— AIM —
Begin with the opening line of the records and extract each line through the one holding "lens_box(LX-.06, 5.78+.29+.12*k, .7455, .10, .14, mt, 'white"; pictures are not part of the copy.

..........

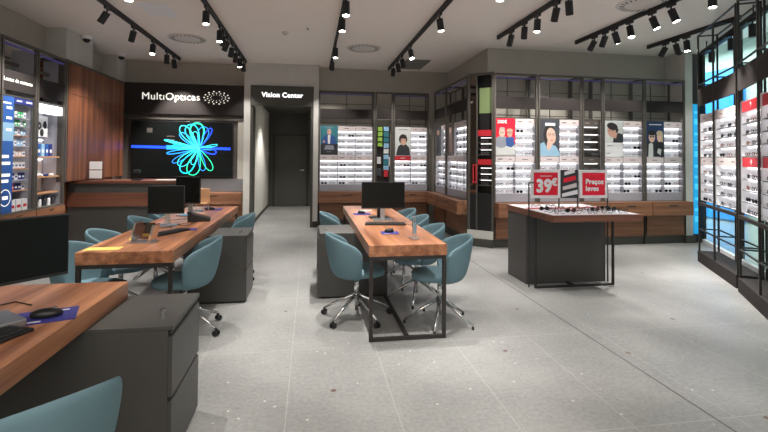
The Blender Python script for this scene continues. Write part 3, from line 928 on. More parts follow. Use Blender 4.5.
for k, (nm, mt) in enumerate((('left', 'white'), ('middle', 'white'), ('right', 'white'))):
    lens_box(LX-.06, 5.78+.29+.12*k, .7455, .10, .14, mt, 'white box with a red mark below the small lens boxes, %s one' % nm, 'white boxes on the worktop', mt2='red')

c2 = contact_display('contact lens display with a white lit header next to the wooden cabinet', 6.47, .68, 1)
MB().box(.035, .645, .03, .10, 2.0, 2.12).build('lit_header', 'lightbox_white', c2)
for z in (1.42, 1.15, .93):
    sh = MB().box(.035, .645, .05, .28, z-.02, z).build('shelf', 'orange_wood', c2)
    MB().box(.05, .63, .26, .277, z+.22, z+.232).build('light_strip', 'led_white', sh)
e = MB(); e.box(.05, .62, .20, .22, 1.69, 1.98)
e.mi = 1
for cx, cz in ((.17, 1.85), (.30, 1.87), (.42, 1.84), (.55, 1.86), (.25, 1.74), (.48, 1.75)): e.ell(cx, cz, .045, .055, .1995)
e.mi = 0
for cx, cz in ((.17, 1.85), (.42, 1.84)): e.ell(cx, cz, .018, .02, .199)
o = e.build('poster', ['white', 'dark_cloth']); o.location = (LX, 6.47, 0); o.rotation_euler = (0, 0, PI/2)
tag(o, 'white picture with black eye-like blots above the blue boxes', 'poster')
MB().box(.05, .62, .22, .28, 1.67, 1.685).build('bracket', 'fog_panel', c2)
for k in range(6):
    lens_box(LX-.12, 6.47+.06+.092*k, 1.4205, .07, .17, ['lens_blue', 'navy', 'lens_blue', 'light_blue', 'lens_blue', 'navy'][k],
             'tall blue solution box under the black and white picture, %s from left' % ORD[k], 'tall blue boxes under the eye picture')
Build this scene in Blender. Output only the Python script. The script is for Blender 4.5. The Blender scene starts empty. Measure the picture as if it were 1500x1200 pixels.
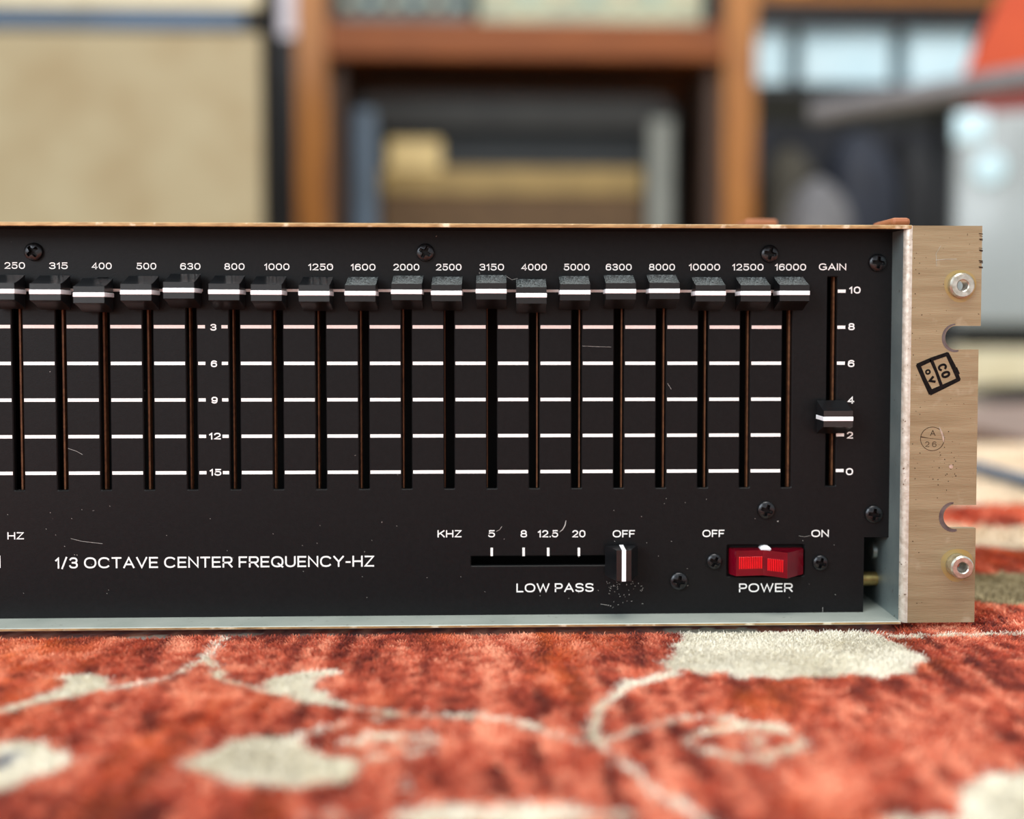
import bpy, bmesh, math, random
import numpy as np
from mathutils import Vector, Matrix
random.seed(7); rng = np.random.default_rng(7)
S = bpy.context.scene
COL = S.collection
MM = 0.001
# ------------------------------------------------------------------ camera
F = 1551.5; PPX, PPY = 788.47, 528.96            # focal length and principal point, pixels of the 1500x1200 frame
YAW, PIT, ROL = 0.0309, 0.0361, -0.0009
ZO = 0.0733                                       # row nine of the scale above the rug
CAM = np.array([0.03367, -0.3495, 0.02999 + ZO])
cy_, sy_, cp_, sp_ = math.cos(YAW), math.sin(YAW), math.cos(PIT), math.sin(PIT)
fwd = np.array([sy_*cp_, cy_*cp_, -sp_]); rgt = np.array([cy_, -sy_, 0.0]); dwn = np.cross(fwd, rgt)
cr_, sr_ = math.cos(ROL), math.sin(ROL)
rgt, dwn = cr_*rgt + sr_*dwn, -sr_*rgt + cr_*dwn
cam_d = bpy.data.cameras.new('camera'); cam = bpy.data.objects.new('camera', cam_d); COL.objects.link(cam)
cam.matrix_world = Matrix([[rgt[i], -dwn[i], -fwd[i], CAM[i]] for i in range(3)] + [[0, 0, 0, 1]])
cam_d.sensor_fit = 'HORIZONTAL'; cam_d.sensor_width = 36.0; cam_d.lens = F/1500*36
cam_d.shift_x = (750-PPX)/1500; cam_d.shift_y = (PPY-600)/1500
cam_d.clip_start = 0.01; cam_d.clip_end = 50
cam_d.dof.use_dof = True; cam_d.dof.focus_distance = 0.356; cam_d.dof.aperture_fstop = 3.3
S.camera = cam
# ------------------------------------------------------------------ light
S.view_settings.view_transform = 'Standard'; S.view_settings.look = 'None'
S.view_settings.gamma = 1.0; S.view_settings.use_curve_mapping = False
S.view_settings.exposure = 0.0
W = bpy.data.worlds.new('world'); S.world = W; W.use_nodes = True
wb = W.node_tree.nodes['Background']; wb.inputs[0].default_value = (0.88, 0.95, 1.0, 1); wb.inputs[1].default_value = 1.0

def area(name, loc, target, sx, sy, power, col):
    l = bpy.data.lights.new(name, 'AREA'); l.shape = 'RECTANGLE'; l.size = sx; l.size_y = sy
    l.energy = power; l.color = col
    o = bpy.data.objects.new(name, l); COL.objects.link(o); o.location = loc
    o.rotation_euler = (Vector(target)-Vector(loc)).to_track_quat('-Z', 'Y').to_euler()
    return o
area('ceiling_light', (0.2, -0.5, 2.3), (0.1, 0.0, 0.0), 1.4, 1.0, 44, (1.0, 0.95, 0.88))
area('window_light', (-1.6, -1.7, 1.2), (0.1, 0.1, 0.1), 1.2, 1.4, 60, (0.86, 0.94, 1.0))
area('background_fill_light', (0.5, 0.5, 2.2), (0.3, 2.3, 0.4), 1.6, 1.0, 26, (1.0, 0.96, 0.9))  # unseen fill lamp, added to brighten the furniture behind

# ------------------------------------------------------------------ helpers
def at(px, py, Y):
    """the point of the plane y = Y that lies under a pixel of the photograph"""
    d = rgt*(px-PPX)/F + dwn*(py-PPY)/F + fwd
    p = CAM + d*((Y-CAM[1])/d[1])
    return Vector((float(p[0]), float(p[1]), float(p[2])))
def on_floor(px, py, z=0.0):
    d = rgt*(px-PPX)/F + dwn*(py-PPY)/F + fwd
    p = CAM + d*((z-CAM[2])/d[2])
    return Vector((float(p[0]), float(p[1]), float(p[2])))
def lin(c):
    return tuple(((v/255)/12.92 if v/255 <= 0.04045 else ((v/255+0.055)/1.055)**2.4) for v in c)

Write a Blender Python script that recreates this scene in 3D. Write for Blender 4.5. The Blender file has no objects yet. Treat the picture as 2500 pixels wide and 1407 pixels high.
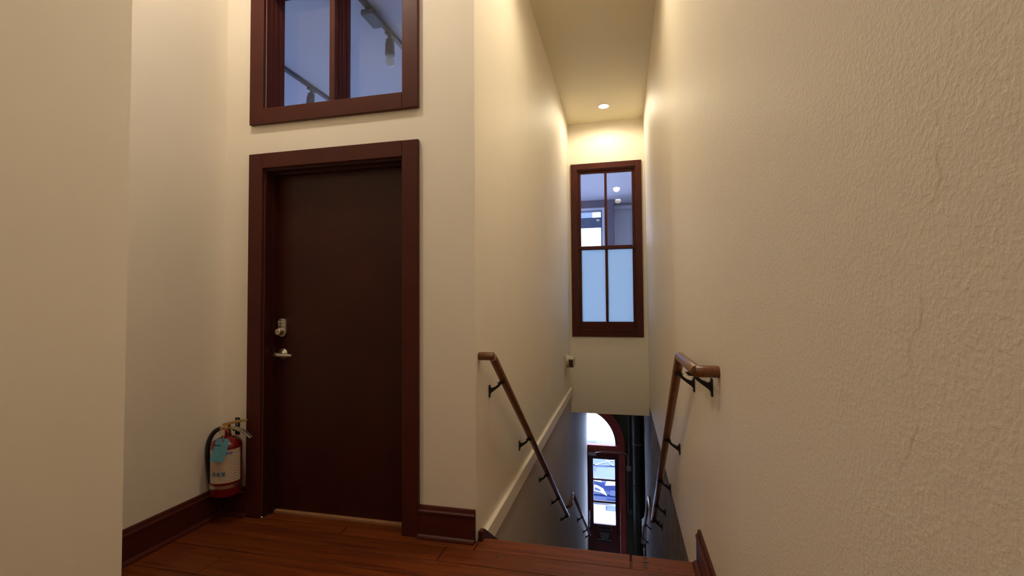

..........

— TASK RESPONSE —
The Blender Python script for this scene continues. Write part 3, from line 928 on. More parts follow. Use Blender 4.5.
for k, (nm, mt) in enumerate((('left', 'white'), ('middle', 'white'), ('right', 'white'))):
    lens_box(LX-.06, 5.78+.29+.12*k, .7455, .10, .14, mt, 'white box with a red mark below the small lens boxes, %s one' % nm, 'white boxes on the worktop', mt2='red')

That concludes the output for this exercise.